### TASK DIRECTIONS
Repeat exactly the lines of the listing below, please, starting with the first and ending with the line containing "5.86, .02)], .006, M_cab)"; leave out the rest.

#### SOURCE EXCERPT

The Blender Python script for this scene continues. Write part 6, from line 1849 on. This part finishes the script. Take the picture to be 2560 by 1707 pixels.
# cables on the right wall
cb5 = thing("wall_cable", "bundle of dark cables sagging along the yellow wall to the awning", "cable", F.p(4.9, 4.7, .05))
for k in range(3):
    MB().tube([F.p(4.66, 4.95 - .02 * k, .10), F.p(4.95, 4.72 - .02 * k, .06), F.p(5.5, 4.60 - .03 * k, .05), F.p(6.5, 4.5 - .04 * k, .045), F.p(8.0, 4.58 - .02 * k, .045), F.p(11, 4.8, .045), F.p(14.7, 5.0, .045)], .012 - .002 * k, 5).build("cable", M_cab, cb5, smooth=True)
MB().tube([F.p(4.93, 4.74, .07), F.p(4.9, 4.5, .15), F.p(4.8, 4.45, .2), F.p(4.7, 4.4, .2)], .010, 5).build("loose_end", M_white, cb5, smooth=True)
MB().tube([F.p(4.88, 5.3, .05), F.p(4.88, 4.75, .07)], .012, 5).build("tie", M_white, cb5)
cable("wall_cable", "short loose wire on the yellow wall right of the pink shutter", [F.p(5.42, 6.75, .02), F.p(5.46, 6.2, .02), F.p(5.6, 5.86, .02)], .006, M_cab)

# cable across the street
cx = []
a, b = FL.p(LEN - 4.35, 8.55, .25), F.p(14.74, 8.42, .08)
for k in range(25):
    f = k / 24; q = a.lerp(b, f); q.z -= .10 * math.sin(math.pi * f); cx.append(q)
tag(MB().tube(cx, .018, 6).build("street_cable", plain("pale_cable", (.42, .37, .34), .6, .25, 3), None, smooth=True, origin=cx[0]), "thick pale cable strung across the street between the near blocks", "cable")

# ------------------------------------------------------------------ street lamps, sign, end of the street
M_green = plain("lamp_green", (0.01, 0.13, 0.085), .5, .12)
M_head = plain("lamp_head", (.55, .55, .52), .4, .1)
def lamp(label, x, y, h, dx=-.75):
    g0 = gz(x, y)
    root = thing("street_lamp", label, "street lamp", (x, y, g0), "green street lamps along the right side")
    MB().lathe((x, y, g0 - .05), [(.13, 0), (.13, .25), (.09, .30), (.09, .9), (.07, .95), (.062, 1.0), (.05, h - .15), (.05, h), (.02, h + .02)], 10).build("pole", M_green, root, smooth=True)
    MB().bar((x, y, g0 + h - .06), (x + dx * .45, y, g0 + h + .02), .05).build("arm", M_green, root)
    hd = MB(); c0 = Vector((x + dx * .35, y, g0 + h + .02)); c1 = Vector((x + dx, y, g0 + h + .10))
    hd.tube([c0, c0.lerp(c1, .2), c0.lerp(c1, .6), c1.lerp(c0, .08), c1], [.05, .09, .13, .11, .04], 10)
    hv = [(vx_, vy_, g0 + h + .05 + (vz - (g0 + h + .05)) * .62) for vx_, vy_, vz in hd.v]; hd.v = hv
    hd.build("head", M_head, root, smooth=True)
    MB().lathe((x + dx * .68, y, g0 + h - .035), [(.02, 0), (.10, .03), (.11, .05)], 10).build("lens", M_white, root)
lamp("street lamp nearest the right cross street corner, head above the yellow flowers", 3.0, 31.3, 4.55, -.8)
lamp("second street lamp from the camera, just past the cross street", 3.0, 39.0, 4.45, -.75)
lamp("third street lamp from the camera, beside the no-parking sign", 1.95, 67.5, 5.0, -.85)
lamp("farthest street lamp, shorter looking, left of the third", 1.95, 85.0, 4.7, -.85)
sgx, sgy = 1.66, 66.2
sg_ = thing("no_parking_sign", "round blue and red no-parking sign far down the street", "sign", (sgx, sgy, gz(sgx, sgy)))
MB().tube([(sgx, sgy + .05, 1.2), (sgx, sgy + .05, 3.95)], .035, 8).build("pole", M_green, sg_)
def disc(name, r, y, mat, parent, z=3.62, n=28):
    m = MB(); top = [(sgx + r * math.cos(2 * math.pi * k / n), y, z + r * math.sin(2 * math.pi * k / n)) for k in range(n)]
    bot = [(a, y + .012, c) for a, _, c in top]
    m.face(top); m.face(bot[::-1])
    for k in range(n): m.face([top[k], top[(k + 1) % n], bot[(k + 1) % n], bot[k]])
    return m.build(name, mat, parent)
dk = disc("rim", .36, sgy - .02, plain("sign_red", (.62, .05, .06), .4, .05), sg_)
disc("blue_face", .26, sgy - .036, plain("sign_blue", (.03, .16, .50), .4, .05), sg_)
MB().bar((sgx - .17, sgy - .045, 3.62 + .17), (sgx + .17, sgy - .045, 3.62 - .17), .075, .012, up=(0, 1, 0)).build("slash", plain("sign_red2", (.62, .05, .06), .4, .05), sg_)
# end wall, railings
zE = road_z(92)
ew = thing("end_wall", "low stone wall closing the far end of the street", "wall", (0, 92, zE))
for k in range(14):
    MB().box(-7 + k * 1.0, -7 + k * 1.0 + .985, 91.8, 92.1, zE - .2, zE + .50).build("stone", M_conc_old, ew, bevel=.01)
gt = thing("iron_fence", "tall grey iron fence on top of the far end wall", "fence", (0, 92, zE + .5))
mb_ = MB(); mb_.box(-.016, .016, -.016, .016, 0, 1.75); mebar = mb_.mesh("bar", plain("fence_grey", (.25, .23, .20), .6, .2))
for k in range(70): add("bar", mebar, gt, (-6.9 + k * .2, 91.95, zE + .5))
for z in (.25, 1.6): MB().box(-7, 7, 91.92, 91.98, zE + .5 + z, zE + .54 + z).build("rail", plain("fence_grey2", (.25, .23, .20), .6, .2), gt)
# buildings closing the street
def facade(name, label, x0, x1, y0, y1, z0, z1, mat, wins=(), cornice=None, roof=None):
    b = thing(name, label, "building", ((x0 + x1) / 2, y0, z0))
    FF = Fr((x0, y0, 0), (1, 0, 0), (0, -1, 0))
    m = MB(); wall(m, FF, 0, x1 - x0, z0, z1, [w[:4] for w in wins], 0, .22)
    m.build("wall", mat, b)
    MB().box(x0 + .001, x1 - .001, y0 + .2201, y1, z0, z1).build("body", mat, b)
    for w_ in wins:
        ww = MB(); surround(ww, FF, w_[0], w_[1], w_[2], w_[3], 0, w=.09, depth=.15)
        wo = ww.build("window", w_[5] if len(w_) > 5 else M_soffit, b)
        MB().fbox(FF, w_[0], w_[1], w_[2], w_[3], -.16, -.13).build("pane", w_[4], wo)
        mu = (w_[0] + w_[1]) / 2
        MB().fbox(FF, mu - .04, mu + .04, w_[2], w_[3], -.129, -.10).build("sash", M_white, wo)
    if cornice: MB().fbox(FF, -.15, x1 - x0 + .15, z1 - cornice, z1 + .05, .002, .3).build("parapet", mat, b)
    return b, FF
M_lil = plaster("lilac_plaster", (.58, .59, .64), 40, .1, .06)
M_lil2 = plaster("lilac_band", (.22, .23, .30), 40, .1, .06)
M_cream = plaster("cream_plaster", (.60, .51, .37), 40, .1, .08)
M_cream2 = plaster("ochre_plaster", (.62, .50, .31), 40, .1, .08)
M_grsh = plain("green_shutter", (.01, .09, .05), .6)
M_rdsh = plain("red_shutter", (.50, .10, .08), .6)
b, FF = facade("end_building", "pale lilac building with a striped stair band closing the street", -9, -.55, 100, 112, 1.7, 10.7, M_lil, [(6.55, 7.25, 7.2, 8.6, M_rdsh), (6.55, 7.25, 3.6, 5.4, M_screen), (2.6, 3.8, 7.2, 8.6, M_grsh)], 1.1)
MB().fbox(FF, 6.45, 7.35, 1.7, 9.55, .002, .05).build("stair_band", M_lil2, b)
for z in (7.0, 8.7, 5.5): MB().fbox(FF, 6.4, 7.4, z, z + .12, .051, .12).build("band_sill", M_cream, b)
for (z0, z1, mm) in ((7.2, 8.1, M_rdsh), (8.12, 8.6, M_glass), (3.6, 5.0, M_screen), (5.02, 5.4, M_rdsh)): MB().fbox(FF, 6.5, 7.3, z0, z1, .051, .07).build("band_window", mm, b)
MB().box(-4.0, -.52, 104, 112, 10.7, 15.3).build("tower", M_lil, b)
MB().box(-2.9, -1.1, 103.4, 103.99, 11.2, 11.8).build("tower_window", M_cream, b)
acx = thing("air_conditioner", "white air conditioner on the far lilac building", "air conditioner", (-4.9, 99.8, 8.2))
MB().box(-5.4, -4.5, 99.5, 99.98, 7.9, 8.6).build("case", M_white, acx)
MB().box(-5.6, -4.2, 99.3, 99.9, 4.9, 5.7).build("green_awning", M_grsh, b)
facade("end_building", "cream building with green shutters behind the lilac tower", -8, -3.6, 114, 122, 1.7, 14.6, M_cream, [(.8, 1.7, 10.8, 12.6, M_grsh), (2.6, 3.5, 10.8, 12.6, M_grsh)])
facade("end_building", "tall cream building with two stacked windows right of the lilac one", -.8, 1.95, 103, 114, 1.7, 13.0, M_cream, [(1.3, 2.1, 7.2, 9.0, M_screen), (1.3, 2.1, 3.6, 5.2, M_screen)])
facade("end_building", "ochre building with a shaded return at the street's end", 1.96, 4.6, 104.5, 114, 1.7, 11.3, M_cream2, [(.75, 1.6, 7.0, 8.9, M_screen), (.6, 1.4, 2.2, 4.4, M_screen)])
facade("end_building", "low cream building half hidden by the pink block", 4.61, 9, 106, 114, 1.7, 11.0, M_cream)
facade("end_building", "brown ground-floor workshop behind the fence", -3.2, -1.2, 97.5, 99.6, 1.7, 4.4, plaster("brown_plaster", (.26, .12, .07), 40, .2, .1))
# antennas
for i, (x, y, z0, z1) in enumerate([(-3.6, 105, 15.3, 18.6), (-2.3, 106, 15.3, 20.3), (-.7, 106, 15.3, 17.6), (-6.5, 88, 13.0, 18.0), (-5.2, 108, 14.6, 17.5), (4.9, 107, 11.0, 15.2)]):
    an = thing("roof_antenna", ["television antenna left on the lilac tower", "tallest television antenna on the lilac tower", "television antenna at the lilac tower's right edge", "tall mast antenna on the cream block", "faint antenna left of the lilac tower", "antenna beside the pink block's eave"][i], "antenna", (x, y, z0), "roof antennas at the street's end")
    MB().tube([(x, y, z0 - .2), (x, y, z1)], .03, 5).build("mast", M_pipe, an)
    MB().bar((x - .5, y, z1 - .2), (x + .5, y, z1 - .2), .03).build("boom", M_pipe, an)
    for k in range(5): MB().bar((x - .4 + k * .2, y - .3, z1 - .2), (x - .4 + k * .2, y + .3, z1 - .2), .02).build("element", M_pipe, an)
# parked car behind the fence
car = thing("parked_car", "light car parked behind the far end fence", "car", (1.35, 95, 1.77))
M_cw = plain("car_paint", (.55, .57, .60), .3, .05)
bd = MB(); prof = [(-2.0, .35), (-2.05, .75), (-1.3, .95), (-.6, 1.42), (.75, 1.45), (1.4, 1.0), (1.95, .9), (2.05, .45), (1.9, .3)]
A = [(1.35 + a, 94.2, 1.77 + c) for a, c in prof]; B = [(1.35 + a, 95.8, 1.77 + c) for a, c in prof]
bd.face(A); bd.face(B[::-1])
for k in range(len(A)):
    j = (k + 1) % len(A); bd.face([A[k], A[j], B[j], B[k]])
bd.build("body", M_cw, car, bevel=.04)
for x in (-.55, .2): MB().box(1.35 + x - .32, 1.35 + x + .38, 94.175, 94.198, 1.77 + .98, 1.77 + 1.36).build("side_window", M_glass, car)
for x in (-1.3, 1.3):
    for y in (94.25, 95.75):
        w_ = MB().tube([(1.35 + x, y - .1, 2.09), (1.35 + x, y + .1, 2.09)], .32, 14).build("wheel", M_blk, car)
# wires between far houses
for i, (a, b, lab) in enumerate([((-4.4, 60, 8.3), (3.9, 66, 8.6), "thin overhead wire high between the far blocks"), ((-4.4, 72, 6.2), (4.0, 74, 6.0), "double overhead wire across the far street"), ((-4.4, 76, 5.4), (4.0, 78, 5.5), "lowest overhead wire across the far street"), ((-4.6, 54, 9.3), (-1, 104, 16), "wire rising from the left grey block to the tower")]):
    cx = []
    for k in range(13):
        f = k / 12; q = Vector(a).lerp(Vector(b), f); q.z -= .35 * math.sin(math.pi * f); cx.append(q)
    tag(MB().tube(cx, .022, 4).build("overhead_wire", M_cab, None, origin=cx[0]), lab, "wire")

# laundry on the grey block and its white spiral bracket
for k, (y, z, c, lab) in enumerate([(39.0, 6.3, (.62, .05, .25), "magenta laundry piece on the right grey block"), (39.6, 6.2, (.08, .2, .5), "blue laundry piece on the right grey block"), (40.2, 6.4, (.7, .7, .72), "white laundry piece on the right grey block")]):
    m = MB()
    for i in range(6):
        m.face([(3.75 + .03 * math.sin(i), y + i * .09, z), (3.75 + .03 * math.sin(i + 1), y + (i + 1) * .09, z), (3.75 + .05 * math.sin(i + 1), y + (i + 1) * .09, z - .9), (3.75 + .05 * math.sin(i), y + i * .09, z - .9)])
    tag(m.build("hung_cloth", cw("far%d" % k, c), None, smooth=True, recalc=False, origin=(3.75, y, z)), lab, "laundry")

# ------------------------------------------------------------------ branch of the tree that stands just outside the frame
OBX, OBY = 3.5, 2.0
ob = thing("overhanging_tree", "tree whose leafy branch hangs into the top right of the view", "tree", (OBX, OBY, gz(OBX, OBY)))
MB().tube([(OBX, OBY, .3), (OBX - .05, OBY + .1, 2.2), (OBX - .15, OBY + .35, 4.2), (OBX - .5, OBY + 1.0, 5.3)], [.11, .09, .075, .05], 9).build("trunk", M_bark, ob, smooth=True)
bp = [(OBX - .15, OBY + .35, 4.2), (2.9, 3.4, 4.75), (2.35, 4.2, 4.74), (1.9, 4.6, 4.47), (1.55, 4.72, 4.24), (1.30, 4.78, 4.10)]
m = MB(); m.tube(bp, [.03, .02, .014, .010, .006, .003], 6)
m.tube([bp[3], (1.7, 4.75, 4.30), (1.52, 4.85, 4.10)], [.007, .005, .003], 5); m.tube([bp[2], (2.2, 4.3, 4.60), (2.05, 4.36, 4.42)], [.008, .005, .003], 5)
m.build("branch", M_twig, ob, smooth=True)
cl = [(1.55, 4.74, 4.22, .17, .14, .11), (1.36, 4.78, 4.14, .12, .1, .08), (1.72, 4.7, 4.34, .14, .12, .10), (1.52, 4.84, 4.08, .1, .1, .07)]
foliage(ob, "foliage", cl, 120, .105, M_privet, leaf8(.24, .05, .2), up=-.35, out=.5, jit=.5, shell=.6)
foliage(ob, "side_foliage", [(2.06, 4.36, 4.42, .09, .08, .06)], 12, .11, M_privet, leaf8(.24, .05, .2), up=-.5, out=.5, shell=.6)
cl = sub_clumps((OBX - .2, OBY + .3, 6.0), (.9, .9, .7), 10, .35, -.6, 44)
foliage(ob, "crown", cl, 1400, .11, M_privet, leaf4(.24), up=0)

########

### CORRECT ANSWER
The Blender Python script for this scene continues. Write part 6, from line 1849 on. This part finishes the script. Take the picture to be 2560 by 1707 pixels.
# cables on the right wall
cb5 = thing("wall_cable", "bundle of dark cables sagging along the yellow wall to the awning", "cable", F.p(4.9, 4.7, .05))
for k in range(3):
    MB().tube([F.p(4.66, 4.95 - .02 * k, .10), F.p(4.95, 4.72 - .02 * k, .06), F.p(5.5, 4.60 - .03 * k, .05), F.p(6.5, 4.5 - .04 * k, .045), F.p(8.0, 4.58 - .02 * k, .045), F.p(11, 4.8, .045), F.p(14.7, 5.0, .045)], .012 - .002 * k, 5).build("cable", M_cab, cb5, smooth=True)
MB().tube([F.p(4.93, 4.74, .07), F.p(4.9, 4.5, .15), F.p(4.8, 4.45, .2), F.p(4.7, 4.4, .2)], .010, 5).build("loose_end", M_white, cb5, smooth=True)
MB().tube([F.p(4.88, 5.3, .05), F.p(4.88, 4.75, .07)], .012, 5).build("tie", M_white, cb5)
cable("wall_cable", "short loose wire on the yellow wall right of the pink shutter", [F.p(5.42, 6.75, .02), F.p(5.46, 6.2, .02), F.p(5.6, 5.86, .02)], .006, M_cab)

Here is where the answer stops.